It’s not me. (Laughs uproariously)  It’s obviously not me.

Err…who is it? (confused)

I don’t know. I mean it’s called ‘Neil Campbell is not here’ right?  A great title.

I thought you were being all conceptual about it.  So it’s not you singing?  Damn…I didn’t twig at all.

(Laughs) It goes back to the late 80’s and we were round a friend’s house and someone produced this tape from a mysterious friend-of-a-friend called Sid and said, “you’ve got to listen to this it’s fucking rubbish.” 

He put it on and I figure the guy on the tape is really trying, fingering the guitar chords, but it’s all so massively out of tune.  It’s both great and hilarious. We got them to run us off a copy and then we’d make copies to send to other friends and play at soirees as background music as it was so funny.  We must have played it when Jeff (Editors note: Jeff Fuccillo – the Union Pole boss) was over, having a drink, and Jeff loved it and said ‘we should put this out and say it’s you’ (huge laughs). And it’s kind of believable as I have a terrible singing voice.

One-eyed Neil (photo cribbed from internet)

What’s happening on the cover art?  What have you been up to?

I was up in Edinburgh staying with Sticky Foster and we’d planned to record with Dylan and Lisa (Prick Decay) in this rehearsal studio.  So we went in and played and recorded and, for some reason the session was booked under my name, but when we came out there was no one there to pay, no one to give any money to, so we just left.  Then I realised they had Sticky’s phone number so he wrote the note to tell his flatmates to deny all knowledge of any Neil Campbell staying here.  When I was going back home I grabbed the note because it was so funny and things all came together when Jeff was staying with me.  I gave him the note as artwork for the ‘is not here’ tape like it was a found object.

Aesthetically I like the idea of the found object; both the tape and cover are found objects.  In the same way Astral Social Club and Vibracathedral Orchestra are found names, found objects.  They are all stolen or appropriated. 

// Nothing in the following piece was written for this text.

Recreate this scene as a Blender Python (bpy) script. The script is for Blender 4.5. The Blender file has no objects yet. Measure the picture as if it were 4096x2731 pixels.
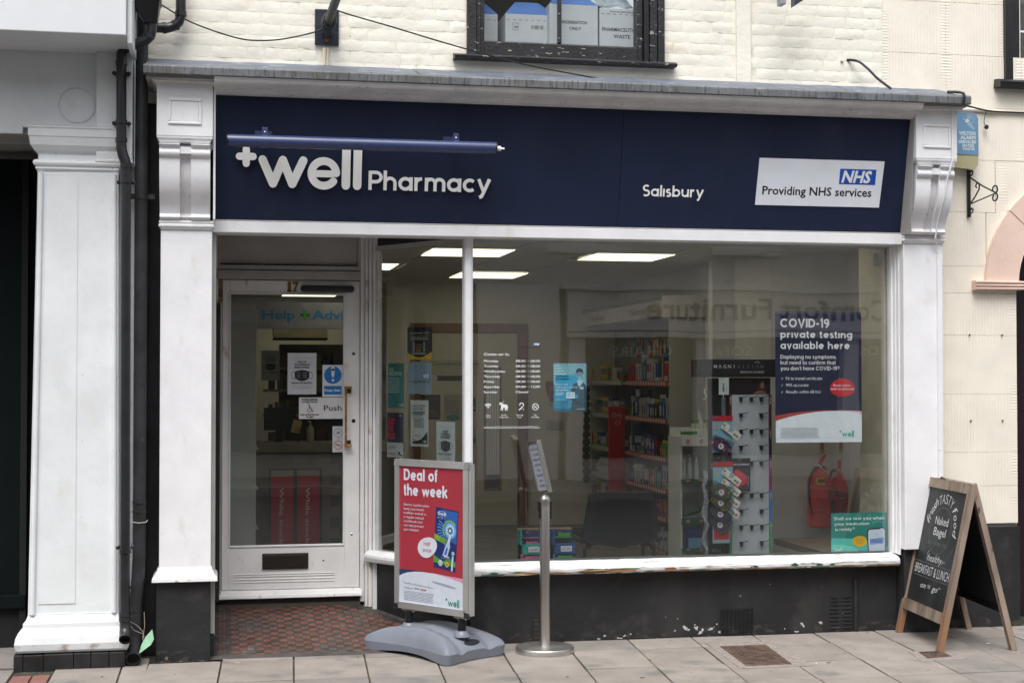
import bpy, math, random
from mathutils import Vector, Matrix
from mathutils.geometry import tessellate_polygon
random.seed(7)
R = math.radians
scene = bpy.context.scene
COL = scene.collection
# ------------------------------------------------------------------ camera, sky, sun, exposure
cam_data = bpy.data.cameras.new('camera')
cam_data.sensor_width = 36.0
cam_data.lens = 52.7
cam_data.clip_start = 0.05
cam_data.clip_end = 300
cam = bpy.data.objects.new('camera', cam_data)
COL.objects.link(cam)
cam.location = (0, -9.2, 1.6633)
cam.rotation_euler = (R(91.3), 0, R(-11.1))
scene.camera = cam
SUN_EL, SUN_AZ = 60.0, 200.0          # azimuth clockwise from +Y: the light comes from behind the camera
world = bpy.data.worlds.new('World')
scene.world = world
world.use_nodes = True
wn, wl = world.node_tree.nodes, world.node_tree.links
bg = wn['Background']
sky = wn.new('ShaderNodeTexSky')
sky.sky_type = 'NISHITA'
sky.sun_disc = False
sky.sun_elevation = R(SUN_EL)
sky.sun_rotation = R(SUN_AZ)
sky.air_density = 1.0
sky.dust_density = 4.0
sky.ozone_density = 1.0
hsv = wn.new('ShaderNodeHueSaturation')     # a clouded sky: most of the blue is gone
hsv.inputs['Saturation'].default_value = 0.22
wl.new(sky.outputs[0], hsv.inputs['Color'])
wl.new(hsv.outputs[0], bg.inputs[0])
bg.inputs[1].default_value = 0.15
sun_data = bpy.data.lights.new('sun', 'SUN')
sun_data.energy = 1.5
sun_data.angle = R(40)
sun_data.color = (1.0, 0.985, 0.965)
sun = bpy.data.objects.new('sun', sun_data)
COL.objects.link(sun)
_a, _e = R(SUN_AZ), R(SUN_EL)
_d = Vector((math.sin(_a) * math.cos(_e), math.cos(_a) * math.cos(_e), math.sin(_e)))
sun.rotation_euler = _d.to_track_quat('Z', 'Y').to_euler()
scene.view_settings.view_transform = 'Standard'
scene.view_settings.look = 'None'
scene.view_settings.gamma = 1
scene.view_settings.use_curve_mapping = False
scene.view_settings.exposure = 0.60
scene.cycles.max_bounces = 8
scene.cycles.transparent_max_bounces = 16
scene.cycles.sample_clamp_indirect = 6

# ------------------------------------------------------------------ materials
def lin(h):
    h = h.lstrip('#')
    o = []
    for i in (0, 2, 4):
        c = int(h[i:i + 2], 16) / 255
        o.append(c / 12.92 if c <= 0.04045 else ((c + 0.055) / 1.055) ** 2.4)
    return tuple(o)

def mat(name, col, rough=.6, var=.10, ns=6, bump=0.0, bs=60, metal=0.0, spec=.5, patches=(), coat=0.0, bump2=0.0, bs2=8, stretch=(1, 1, 1)):
    """patches: (colour, noise scale, threshold, softness, stretch xyz, z range or None)"""
    if isinstance(col, str): col = lin(col)
    m = bpy.data.materials.new(name)
    m.use_nodes = True
    nt = m.node_tree
    N, L = nt.nodes, nt.links
    b = N['Principled BSDF']
    b.inputs['Roughness'].default_value = rough
    b.inputs['Metallic'].default_value = metal
    b.inputs['Specular IOR Level'].default_value = spec
    b.inputs['Coat Weight'].default_value = coat
    geo = N.new('ShaderNodeNewGeometry')
    def noise(scale, st=(1, 1, 1), detail=5):
        mp = N.new('ShaderNodeMapping'); mp.inputs['Scale'].default_value = st
        L.new(geo.outputs['Position'], mp.inputs['Vector'])
        n = N.new('ShaderNodeTexNoise'); n.inputs['Scale'].default_value = scale
        n.inputs['Detail'].default_value = detail
        L.new(mp.outputs[0], n.inputs['Vector'])
        return n.outputs['Fac']
    def mix(fac, a, c):
        x = N.new('ShaderNodeMix'); x.data_type = 'RGBA'
        if isinstance(fac, float): x.inputs[0].default_value = fac
        else: L.new(fac, x.inputs[0])
        for i, q in ((6, a), (7, c)):
            if isinstance(q, tuple): x.inputs[i].default_value = (*q[:3], 1)
            else: L.new(q, x.inputs[i])
        return x.outputs[2]
    def mr(v, a, c, lo=0.0, hi=1.0):
        x = N.new('ShaderNodeMapRange'); x.interpolation_type = 'SMOOTHSTEP'
        x.inputs[1].default_value = a; x.inputs[2].default_value = c
        x.inputs[3].default_value = lo; x.inputs[4].default_value = hi
        L.new(v, x.inputs[0]); return x.outputs[0]
    def mul(a, c):
        x = N.new('ShaderNodeMath'); x.operation = 'MULTIPLY'
        L.new(a, x.inputs[0]); L.new(c, x.inputs[1]); return x.outputs[0]
    dark = tuple(c * (1 - var) for c in col); light = tuple(min(1, c * (1 + var)) for c in col)
    out = mix(mr(noise(ns, stretch), .3, .7), dark, light)
    pf = []
    for (pc, sc, th, so, st, zr) in patches:
        if isinstance(pc, str): pc = lin(pc)
        f = mr(noise(sc, st, 7), th, th + so)
        if zr:
            sp = N.new('ShaderNodeSeparateXYZ'); L.new(geo.outputs['Position'], sp.inputs[0])
            a, c = zr
            f = mul(f, mr(sp.outputs[2], a, a + .015)); f = mul(f, mr(sp.outputs[2], c - .02, c, 1.0, 0.0))
        out = mix(f, out, pc); pf.append(f)
    L.new(out, b.inputs['Base Color'])
    if bump or bump2:
        prev = None
        for amt, s_ in ((bump2, bs2), (bump, bs)):
            if not amt: continue
            bn = N.new('ShaderNodeBump'); bn.inputs['Strength'].default_value = 1.0
            bn.inputs['Distance'].default_value = amt
            L.new(noise(s_, stretch, 6), bn.inputs['Height'])
            if prev: L.new(prev, bn.inputs['Normal'])
            prev = bn.outputs[0]
        L.new(prev, b.inputs['Normal'])
    return m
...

Neil’s ‘These Premises Are No Longer Bugged’ album (Fusetron)

My first solo album, ‘These Premises Are No Longer Bugged’, came from a big sign that I used to pass every day on my bus to work, on an abandoned washing machine factory.  What did it mean?  Why were the premises bugged in the first place? There was something gnarly and British about it which I really liked.

There was lots of that gritty British psychedelia about at the time, I’m thinking of the Midlands and Stoke scene in particular.

Yeah – just think of the name ‘Ashtray Navigations.’ Phil Todd had that gritty grime in spades!

As more drinks arrive we dive down a little rabbit hole talking about Goth music as I know Neil’s loves The Virgin Prunes and the March Violets. 

Was Goth another gateway to you?

(long pause) Not really, as soon as ‘Goth’ became a thing and had a name I was out. And it certainly wasn’t important to me musically.   I loved the disparateness of post-punk. Those early Rough Trade records included things like James Blood Ulmer and Sun Ra.  It wasn’t just four white guys with guitars. I think the cut-off for me was The Sisters of Mercy’s first album.  I never liked it.  The early singles were fine but the album wasn’t right.  It felt like they let all the squares in, all the Led Zepplin fans, it wasn’t just us wierdos any more (laughs).

How do you feel about looking back at the work you’ve made in the past?

I’m not opposed to it.  It’s not like I was in a Top Ten band and now I’m ‘just’ doing this.  In fact I think I’m still in the same place (much laughter).

And what a glorious place that is!

It’s not bad (laughs).  It’s alright.  I feel what I am doing now still keeps me engaged and the upside is you don’t think your glory days are behind you!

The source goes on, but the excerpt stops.